The first function placed the administrator of NASA in charge of all NASA activities. The second function, which concerned space science, was deliberately ambiguous. It left the administrator of NASA free to decide how to conduct the space science program. The administrator could, if he or she chose, conduct it entirely in NASA laboratories with government scientists. The NACA had successfully operated this way for 40 years; and many former NACA people thought NASA should operate in this same way. Alternatively, the administrator could operate the NASA space science program as the Vanguard program had operated.
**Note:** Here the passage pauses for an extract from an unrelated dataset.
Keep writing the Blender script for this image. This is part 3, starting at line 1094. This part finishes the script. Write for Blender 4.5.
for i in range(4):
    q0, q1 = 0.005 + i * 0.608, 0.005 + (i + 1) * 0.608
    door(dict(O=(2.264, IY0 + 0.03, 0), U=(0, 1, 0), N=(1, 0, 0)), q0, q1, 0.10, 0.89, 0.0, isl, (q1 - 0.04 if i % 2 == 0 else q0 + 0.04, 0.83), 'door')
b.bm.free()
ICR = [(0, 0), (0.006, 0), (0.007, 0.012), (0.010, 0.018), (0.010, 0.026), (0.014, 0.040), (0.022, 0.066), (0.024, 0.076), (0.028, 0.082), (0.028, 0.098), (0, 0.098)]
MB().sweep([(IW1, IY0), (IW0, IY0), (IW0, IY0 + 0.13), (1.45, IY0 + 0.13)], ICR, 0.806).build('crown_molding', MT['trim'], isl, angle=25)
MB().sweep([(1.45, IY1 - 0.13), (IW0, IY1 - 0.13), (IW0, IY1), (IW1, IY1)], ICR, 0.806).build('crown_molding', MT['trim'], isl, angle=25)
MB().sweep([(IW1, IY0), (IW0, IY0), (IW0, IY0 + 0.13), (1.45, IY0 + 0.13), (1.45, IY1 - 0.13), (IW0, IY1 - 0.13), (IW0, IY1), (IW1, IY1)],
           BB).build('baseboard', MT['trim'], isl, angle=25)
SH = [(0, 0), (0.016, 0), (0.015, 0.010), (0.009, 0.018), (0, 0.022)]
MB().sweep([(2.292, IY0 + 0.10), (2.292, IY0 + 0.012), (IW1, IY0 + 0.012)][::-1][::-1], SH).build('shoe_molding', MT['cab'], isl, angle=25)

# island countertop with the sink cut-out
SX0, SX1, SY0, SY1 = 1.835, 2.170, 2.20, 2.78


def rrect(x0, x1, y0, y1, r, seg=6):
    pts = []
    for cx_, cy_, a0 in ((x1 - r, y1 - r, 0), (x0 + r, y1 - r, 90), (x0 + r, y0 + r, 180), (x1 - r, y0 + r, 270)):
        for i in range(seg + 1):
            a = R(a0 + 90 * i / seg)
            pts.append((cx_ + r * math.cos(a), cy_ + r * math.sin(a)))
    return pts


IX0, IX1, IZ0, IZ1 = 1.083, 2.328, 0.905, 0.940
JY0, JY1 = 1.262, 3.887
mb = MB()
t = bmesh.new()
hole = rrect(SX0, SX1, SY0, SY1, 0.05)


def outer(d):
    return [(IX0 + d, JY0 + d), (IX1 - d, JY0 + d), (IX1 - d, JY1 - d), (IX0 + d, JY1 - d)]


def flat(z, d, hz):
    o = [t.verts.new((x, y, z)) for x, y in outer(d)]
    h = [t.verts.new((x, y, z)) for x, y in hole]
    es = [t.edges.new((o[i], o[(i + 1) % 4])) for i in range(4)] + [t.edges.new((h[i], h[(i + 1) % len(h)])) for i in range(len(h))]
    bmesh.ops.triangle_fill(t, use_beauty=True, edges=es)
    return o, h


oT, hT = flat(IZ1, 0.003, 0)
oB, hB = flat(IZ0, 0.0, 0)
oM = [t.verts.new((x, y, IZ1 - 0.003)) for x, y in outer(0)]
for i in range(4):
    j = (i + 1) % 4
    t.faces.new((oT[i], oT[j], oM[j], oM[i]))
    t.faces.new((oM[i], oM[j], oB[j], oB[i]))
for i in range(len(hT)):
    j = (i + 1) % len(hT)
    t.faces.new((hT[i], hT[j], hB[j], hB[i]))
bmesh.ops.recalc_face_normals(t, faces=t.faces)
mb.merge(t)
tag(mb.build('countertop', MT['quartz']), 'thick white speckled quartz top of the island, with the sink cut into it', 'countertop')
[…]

He or she could turn to academic scientists, delegate the planning of the program and the selection of the scientists to the National Academy of Sciences, and transfer funds to the National Science Foundation to purchase the scientific instruments. The other option, and the one that all NASA administrators have chosen, was to open the space science program to all scientists, whether located at universities or in government or industrial laboratories, and let them compete for the right to place their instruments on NASA spacecraft. As long as the administrator arranged to let the scientific community participate in the planning of the space science program, and widely disseminated the results, the Act left that person free to choose how he or she wanted to operate. Any provision for formal advisory boards or committees such as those of the NACA, NSF, or the Atomic Energy Commission, were conspicuously absent from the Space Act.
 
Just as the ambiguity in the Act left the administrator free to choose his or her course, it left other partisan groups free to pursue theirs. Even before the President signed the Space Act, the National Academy of Sciences created a Space Science Board and it immediately began to operate as the old Technical Panel for the Earth Satellite Program (TPESP) had operated in the Vanguard Program. The Board began preparing a national space science program and selecting scientists to conduct it.
 
Under the Act, only the administrator of NASA had the authority and responsibility to decide how NASA would conduct the space program. From March 5, 1958, when President Eisenhower submitted the legislation that designated the NACA as the nucleus of the new space agency, through August 8, 1958, when he appointed the first NASA administrator, Dr. Hugh F. Dryden, the director of the NACA, acted as the administrator of, and directed the planning for NASA.
 
From March through April most people in Washington, including Dryden himself, expected the president to name him administrator of NASA. This was not to be. On April 16, while testifying before the House Select Committee, Dryden denigrated manned space flight and the race with the Soviets, thereby alienating powerful members of the Committee. A week later Dryden returned to testify before the Committee where he was given an opportunity to modify his original position. He did not, at least not to the Committee's satisfaction. The members of the Committee informed the White House that they opposed Dryden's appointment as administrator. 58
 
It is clear from the actions Dryden took, and the decisions that he made, that he intended to depend heavily upon the National Academy of Sciences, and its Space Science Board, and the National Science Foundation for help in NASA's space science program. In March, immediately after the President's decision, Dryden began to transform the NACA into NASA. He brought a propulsion engineer into Washington to lead steam of young aerospace engineers in the planning of the space flight program. Dryden placed no scientists on this planning team. By mid-July the team had planned and budgeted for sixteen scientific satellites, four lunar probes, three communication satellites, and four manned space capsules.
 
Although the members of this team did not include any scientists, it is clear that they were planning for a major space science program. 59 As discussed in the next chapter, Dryden helped create the Space Science Board and attended its first two meetings. He expected the Space Science Board to help plan the space science program, and, at least initially, to solicit and evaluate scientific proposals.